(Dataset rows)
########################################
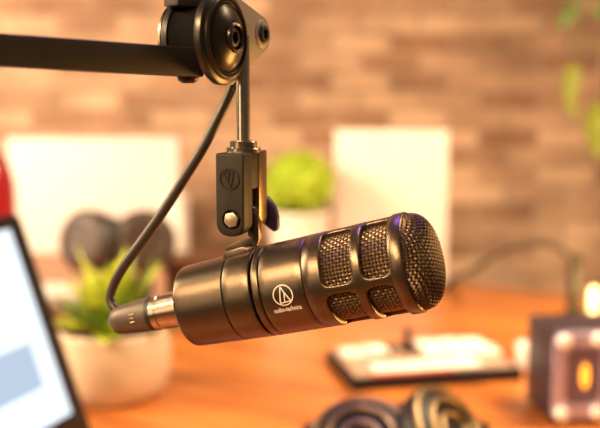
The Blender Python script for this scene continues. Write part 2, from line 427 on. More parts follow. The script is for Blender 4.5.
# printed mark and lettering, wrapped on the body
def wrap(bm2d, s0, ph0, lift, rot=0):
    for v in bm2d.verts:
        x, y = v.co.x, v.co.y
        s = s0+x; v.co = mp_(s, ph0 + y/rad(s), rad(s)+lift)
    bmesh.ops.recalc_face_normals(bm2d, faces=bm2d.faces)
    return bm2d
def stroke(bm, a, b_, w):
    a, b_ = V((*a, 0)), V((*b_, 0)); d = (b_-a).normalized(); n = V((-d.y, d.x, 0))*w/2
    N = 4; pr = None
    for k in range(N+1):
        p = a+(b_-a)*k/N; q = (bm.verts.new(p+n), bm.verts.new(p-n))
        if pr: bm.faces.new((pr[0], pr[1], q[1], q[0]))
        pr = q
def ringflat(bm, r, w, n=40):
    o_ = [bm.verts.new((math.cos(k*2*math.pi/n)*(r+w/2), math.sin(k*2*math.pi/n)*(r+w/2), 0)) for k in range(n)]
    i_ = [bm.verts.new((math.cos(k*2*math.pi/n)*(r-w/2), math.sin(k*2*math.pi/n)*(r-w/2), 0)) for k in range(n)]
    for k in range(n): bm.faces.new((o_[k], o_[(k+1) % n], i_[(k+1) % n], i_[k]))
def mark2d(r, w):                 # slanted twin triangle in a ring
    bm = bmesh.new(); ringflat(bm, r, w)
    top = (-0.12*r, 0.86*r)
    bl = (-0.46*r, -0.74*r); br_ = (0.66*r, -0.66*r)
    stroke(bm, bl, top, w); stroke(bm, top, br_, w); stroke(bm, bl, br_, w)
    stroke(bm, (0.02*r, -0.70*r), (0.16*r, 0.18*r), w)
    return bm
ph_logo = R_(-4.0)
s_logo = s_of(300.5)
bm = wrap(mark2d(0.0055, 0.00058), s_logo-0.0011, ph_logo, 0.00006); obj('printed_mark', bm, M['print'], mic, label='white triangle mark in a ring')
cu = bpy.data.curves.new('lettering', 'FONT'); cu.body = 'audio-technica'; cu.size = 0.0038; cu.align_x = 'CENTER'; cu.offset = 0.00008
to = bpy.data.objects.new('t', cu); COL.objects.link(to); dg = bpy.context.evaluated_depsgraph_get(); dg.update()
bm = bmesh.new(); tm = to.evaluated_get(dg).to_mesh(); bm.from_mesh(tm); to.evaluated_get(dg).to_mesh_clear(); bpy.data.objects.remove(to)
for v in bm.verts: v.co.x *= 0.72
wrap(bm, s_logo-0.0008, ph_logo-R_(20.5), 0.00006); obj('printed_lettering', bm, M['print'], mic, label='small white maker lettering')

# ---- mount: fork clip, tongue, bolt and wing nut
AH = V((A.x, A.y, 0)).normalized(); FN = V((AH.y, -AH.x, 0))      # FN faces the camera
if FN.y > 0: FN = -FN
BK = -FN
cl0 = W(229.5, 195.5, 0.518)        # middle of the front face
CW, CH, CD = 0.0168, 0.0460, 0.036
top = cl0 + Z0*CH/2; bot = cl0 - Z0*CH/2
ZC = CH/2
fr = [(-CW/2, ZC), (-CW/2, -ZC+0.0068)] + [(-CW/2+0.0068-0.0068*math.cos(R_(a)), -ZC+0.0068-0.0068*math.sin(R_(a))) for a in (22, 45, 67, 90)] + [(CW/2-0.0068+0.0068*math.sin(R_(a)), -ZC+0.0068-0.0068*math.cos(R_(a))) for a in (0, 22, 45, 67, 90)] + [(CW/2, ZC)]
PIV = -0.0134                     # bolt height below the middle
clip = bmesh.new(); prism(clip, fr, cl0, AH, Z0, BK, 0, 0.0135, 0.0011, 3)
cb_ = bmesh.new(); lathe(cb_, cl0+Z0*PIV+AH*0.001, BK, [(-0.002, 0.0056), (0.0032, 0.0056)], 32)
clip = cut(clip, cb_)
box(clip, cl0+BK*0.012+Z0*(CH/2-0.0105), AH, BK, Z0, CW-0.0010, 0.0222, 0.0205, 0.0006)
clip_o = obj('mount_clip', clip, M['clip'], mic, label='dark fork clip with a raised mark', angle=35)
bk_ = bmesh.new(); prism(bk_, fr, cl0, AH, Z0, BK, 0.0226, CD, 0.0011, 3); obj('back_plate', bk_, M['clipback'], clip_o, label='brassy back plate of the fork', angle=35)
def flat3(bm2d, o, X, Y, Z, h):   # raise a flat drawing by h
    ext = bmesh.ops.extrude_face_region(bm2d, geom=bm2d.faces[:])
    for v in [g for g in ext['geom'] if isinstance(g, bmesh.types.BMVert)]: v.co.z += h
    for v in bm2d.verts: v.co = o + X*v.co.x + Y*v.co.y + Z*v.co.z
    bmesh.ops.recalc_face_normals(bm2d, faces=bm2d.faces); return bm2d
lg = mark2d(0.0056, 0.0009)
for v in lg.verts: v.co.x, v.co.y = -v.co.x, -v.co.y
obj('raised_mark', flat3(lg, cl0+Z0*0.0092, AH, Z0, FN, 0.0007), M['clip'], clip_o)
bp_ = cl0 + Z0*PIV + AH*0.001
bm = bmesh.new(); prism(bm, [(0.0046*math.cos(R_(60*k+15)), 0.0046*math.sin(R_(60*k+15))) for k in range(6)], bp_, AH, Z0, FN, -0.0032, 0.0012, 0.0008, 3)
lathe(bm, bp_, BK, [(0.003, 0.0022), (CD+0.004, 0.0022)], 16); obj('hex_bolt', bm, M['bolt'], clip_o, label='pale hexagonal bolt head')
wn = cl0 + Z0*PIV + BK*(CD)
bm = bmesh.new(); lathe(bm, wn, BK, [(0, 0.006), (0.003, 0.006), (0.005, 0.0045)], 20)
dw = (AH*0.80 - Z0*0.42).normalized(); dv = dw.cross(BK)
prism(bm, [(-.004, -.003), (.003, -.0065), (.010, -.0085), (.0165, -.0095), (.0185, -.0085), (.0180, -.0055), (.0150, -.0005), (.0105, .0040), (.0045, .0068), (-.003, .006)], wn+BK*0.003+Z0*0.004, dw, dv, BK, 0, 0.0055, 0.0014, 3)
obj('wing_nut', bm, M['violet'], clip_o, label='dark violet wing nut')
mid = (0.0135+0.0225)/2
st = Q0 + A*s_of(252)
stz = st + E2*(rad(s_of(252)))
bm = bmesh.new()
tc0 = cl0 + BK*mid
bot_t = V((stz.x, stz.y, stz.z))
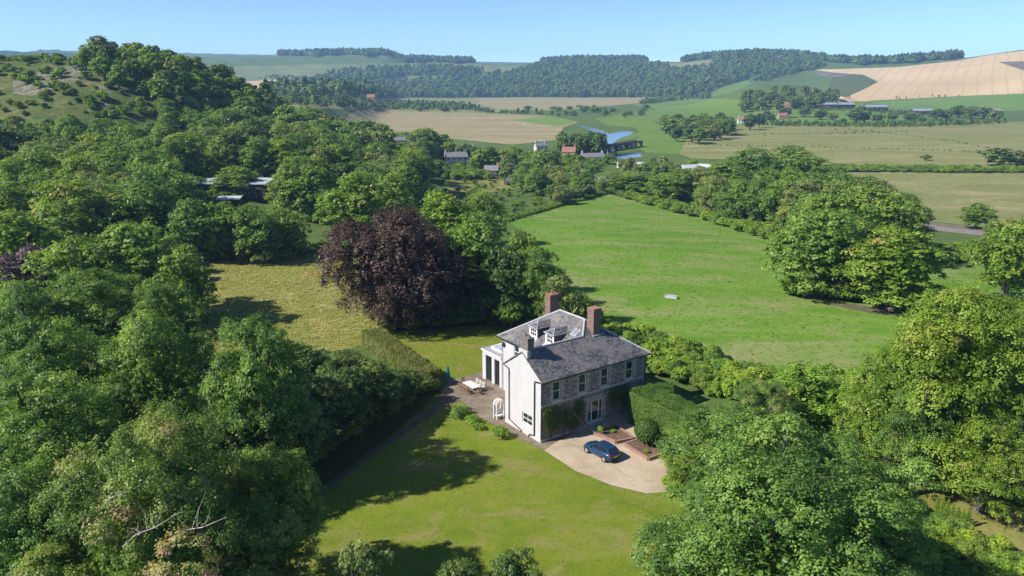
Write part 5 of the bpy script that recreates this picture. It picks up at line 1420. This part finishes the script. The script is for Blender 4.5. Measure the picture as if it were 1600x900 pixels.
########################################
Read the entries and show each line that mentions "Blender".

• **Solved exercise**
The Blender Python script for this scene continues. Write part 2, from line 427 on. More parts follow. The script is for Blender 4.5.
Write part 5 of the bpy script that recreates this picture. It picks up at line 1420. This part finishes the script. The script is for Blender 4.5. Measure the picture as if it were 1600x900 pixels.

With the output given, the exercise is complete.